**TASK STATEMENT:** Repeat the whole of the data, keeping every detail the same.
>> begin INFORMATION PROVIDED
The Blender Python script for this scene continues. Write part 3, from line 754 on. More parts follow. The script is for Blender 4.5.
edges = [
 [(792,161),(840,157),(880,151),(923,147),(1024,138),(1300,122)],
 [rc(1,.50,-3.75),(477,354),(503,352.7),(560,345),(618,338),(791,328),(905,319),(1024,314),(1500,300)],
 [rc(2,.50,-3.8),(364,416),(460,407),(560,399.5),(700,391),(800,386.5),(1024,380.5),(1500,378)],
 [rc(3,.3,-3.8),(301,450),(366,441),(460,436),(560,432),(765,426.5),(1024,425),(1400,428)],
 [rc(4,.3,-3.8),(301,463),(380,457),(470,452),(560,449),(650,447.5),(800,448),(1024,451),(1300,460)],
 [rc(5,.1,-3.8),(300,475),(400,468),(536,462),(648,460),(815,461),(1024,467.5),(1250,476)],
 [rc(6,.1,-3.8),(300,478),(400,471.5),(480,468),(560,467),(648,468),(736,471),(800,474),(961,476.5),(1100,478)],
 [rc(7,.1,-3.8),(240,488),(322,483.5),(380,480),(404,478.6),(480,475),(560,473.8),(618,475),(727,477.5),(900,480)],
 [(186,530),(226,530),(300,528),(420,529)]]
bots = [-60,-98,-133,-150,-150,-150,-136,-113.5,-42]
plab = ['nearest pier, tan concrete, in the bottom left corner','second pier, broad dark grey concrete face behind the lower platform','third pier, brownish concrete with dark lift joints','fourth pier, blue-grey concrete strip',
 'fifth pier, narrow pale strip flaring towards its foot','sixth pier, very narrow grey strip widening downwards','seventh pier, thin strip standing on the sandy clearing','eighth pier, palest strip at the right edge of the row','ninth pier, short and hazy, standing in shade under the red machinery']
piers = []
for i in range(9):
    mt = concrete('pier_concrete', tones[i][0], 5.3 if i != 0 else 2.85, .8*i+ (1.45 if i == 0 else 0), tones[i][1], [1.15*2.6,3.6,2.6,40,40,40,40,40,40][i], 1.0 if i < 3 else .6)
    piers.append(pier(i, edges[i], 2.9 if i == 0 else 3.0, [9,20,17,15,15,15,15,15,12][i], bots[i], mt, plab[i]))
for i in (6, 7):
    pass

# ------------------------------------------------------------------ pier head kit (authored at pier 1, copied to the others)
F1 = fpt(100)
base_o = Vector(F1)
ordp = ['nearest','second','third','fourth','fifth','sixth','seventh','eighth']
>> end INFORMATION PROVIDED
**ANSWER TO THE TASK:**
The Blender Python script for this scene continues. Write part 3, from line 754 on. More parts follow. The script is for Blender 4.5.
edges = [
 [(792,161),(840,157),(880,151),(923,147),(1024,138),(1300,122)],
 [rc(1,.50,-3.75),(477,354),(503,352.7),(560,345),(618,338),(791,328),(905,319),(1024,314),(1500,300)],
 [rc(2,.50,-3.8),(364,416),(460,407),(560,399.5),(700,391),(800,386.5),(1024,380.5),(1500,378)],
 [rc(3,.3,-3.8),(301,450),(366,441),(460,436),(560,432),(765,426.5),(1024,425),(1400,428)],
 [rc(4,.3,-3.8),(301,463),(380,457),(470,452),(560,449),(650,447.5),(800,448),(1024,451),(1300,460)],
 [rc(5,.1,-3.8),(300,475),(400,468),(536,462),(648,460),(815,461),(1024,467.5),(1250,476)],
 [rc(6,.1,-3.8),(300,478),(400,471.5),(480,468),(560,467),(648,468),(736,471),(800,474),(961,476.5),(1100,478)],
 [rc(7,.1,-3.8),(240,488),(322,483.5),(380,480),(404,478.6),(480,475),(560,473.8),(618,475),(727,477.5),(900,480)],
 [(186,530),(226,530),(300,528),(420,529)]]
bots = [-60,-98,-133,-150,-150,-150,-136,-113.5,-42]
plab = ['nearest pier, tan concrete, in the bottom left corner','second pier, broad dark grey concrete face behind the lower platform','third pier, brownish concrete with dark lift joints','fourth pier, blue-grey concrete strip',
 'fifth pier, narrow pale strip flaring towards its foot','sixth pier, very narrow grey strip widening downwards','seventh pier, thin strip standing on the sandy clearing','eighth pier, palest strip at the right edge of the row','ninth pier, short and hazy, standing in shade under the red machinery']
piers = []
for i in range(9):
    mt = concrete('pier_concrete', tones[i][0], 5.3 if i != 0 else 2.85, .8*i+ (1.45 if i == 0 else 0), tones[i][1], [1.15*2.6,3.6,2.6,40,40,40,40,40,40][i], 1.0 if i < 3 else .6)
    piers.append(pier(i, edges[i], 2.9 if i == 0 else 3.0, [9,20,17,15,15,15,15,15,12][i], bots[i], mt, plab[i]))
for i in (6, 7):
    pass

# ------------------------------------------------------------------ pier head kit (authored at pier 1, copied to the others)
F1 = fpt(100)
base_o = Vector(F1)
ordp = ['nearest','second','third','fourth','fifth','sixth','seventh','eighth']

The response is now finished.